Sweet Soul Music

Sweet Soul Music

La douce musique de l’âme. Tel est le titre de l’imposant livre de Peter Guralnick. Cette musique de l’âme, c’est la Soul, qui vient du blues et du gospel. C’est une musique de l’âme qui s’est émancipée du sacré, des églises et des temples pour entrer dans le profane. Le Blues a chanté la douleur, la peine, la dure vie. Le Gospel a chanté l’amour de dieu. La Soul chante l’amour, la sensualité, les douleurs et les peines, les joies et les révoltes.
Le livre de Guralnick n’est pas une encyclopédie. C’est le travail d’un amoureux de la musique, et de la Soul ! Ce n’est pas non plus le travail d’un historien, qui va vous raconter les tenants et les aboutissants d’un genre musical. Non, Sweet Soul Music est un roman. Un roman d’hommes, de blancs et de noirs qui ont rêvé ensemble une musique, ensemble à une époque ou la ségrégation était la règle.
Derrière l’érudition se cache une vraie histoire humaine.
Galerie de portraits : Sam Cooke, Ray Charles, Solomon Burke, Otis Redding, James Brown, Sam & Dave, Aretha Franklin, Isaac Hayes et d’autres bien moins connus.
Histoires d’aventures musicales : l’ascension et la chute du Label Stax, l’histoire d’Otis Redding, de Booker T. & The Mg’s, des studios d’enregistrements mythiques de Muscle Shoals, Muscle Shoals ou toute une partie de la musique noire des années 60 a été enregistrée.
Bien sur on se perd parfois dans les noms, les fils des histoires qui se croisent. D’autant que chez nous, seul quelques noms font échos, mais en même temps, quels noms quand même !
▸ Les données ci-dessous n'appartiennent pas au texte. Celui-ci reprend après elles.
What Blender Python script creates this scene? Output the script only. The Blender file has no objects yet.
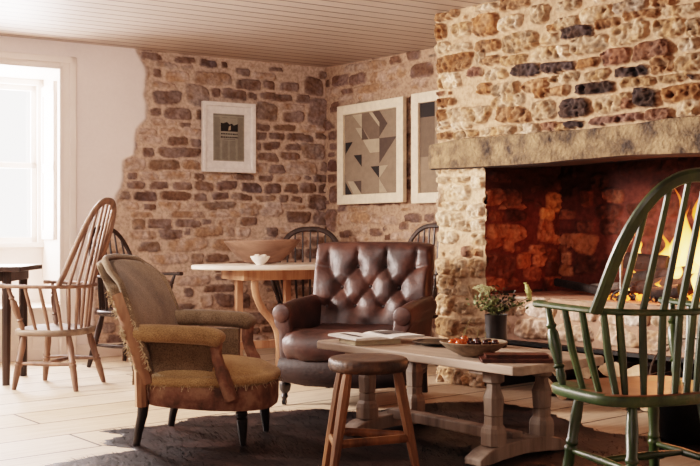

« C’est une histoire où Noirs et Blancs sont réunis. Une histoire faite de victoires compliquées, partagée entre racines miséreuses et rêves de la classe moyenne, ambitions esthétiques et luttes sociales, impulsion anarchiste et éthique commerciale. Une histoire où l’on compte indiscutablement des héros et des bandits, même si, dans la vie réelle, il est parfois difficile de les distinguer. En un sens, la soul music semble représenter l’avant-garde de la révolution, et si la révolution ne doit jamais arriver, je ne sais pas si ce que fait la soul a encore de l’importance. »  »Peter Guralnick’’.

Une documentation impeccable, de nombreuses interviews, ce livre, c’est aussi la madeleine de Proust de Peter Guralnick… La passion d’un petit blanc au milieu des foules noires, pour cette musique. Il y raconte l’épopée de ces musiciens, les petites histoires, les petites anecdotes, les coups foireux, les rivalités et les amourettes, les luttes sociales aussi, celle des droits civiques… La musique Soul n’a jamais été déconnectée des réalités de l’époque. Elle est à la fois le fruit de cette époque et l’actrice des changements de cette époque. La musique Soul est révolutionnaire, musicalement et socialement. Un mélange entre l’envie de changer le monde, leur monde et l’envie de réussite sociale. Un mélange entre le mercantile et l’artistique (ses rejetons actuels entre rap caricatural et arenbe sirupeux n’ont conservé que le côté mercantile)… Un véritable métissage entre racines noires et blanches. Pour le meilleur.
Bref, un livre à déguster lentement (pour éviter l’indigestion), un livre qui donne envie, envie de découvrir cette musique, ces artistes.
Une discographie très complète donne des pistes en fin de livre. Mais la multiplicité des éditions des rééditions fait qu’il peut être parfois difficile de s’y retrouver.
 »Sweet Soul Music – Peter Guralnick, éditions Allia.’’
La musique Soul semble revivre de nos jours, avec des artistes comme Charles Bradley, Sharon Jones et Lee Fields voire même Alabama Shakes (pour n’en citer que quelques un). Un retour presque vintage, comme si le temps s’était arrêté. Mais en même une volonté de faire revivre un âge d’or tout en redonnant une modernité à la Soul ! Pour en faire une musique vraiment intemporelle. À découvrir aussi.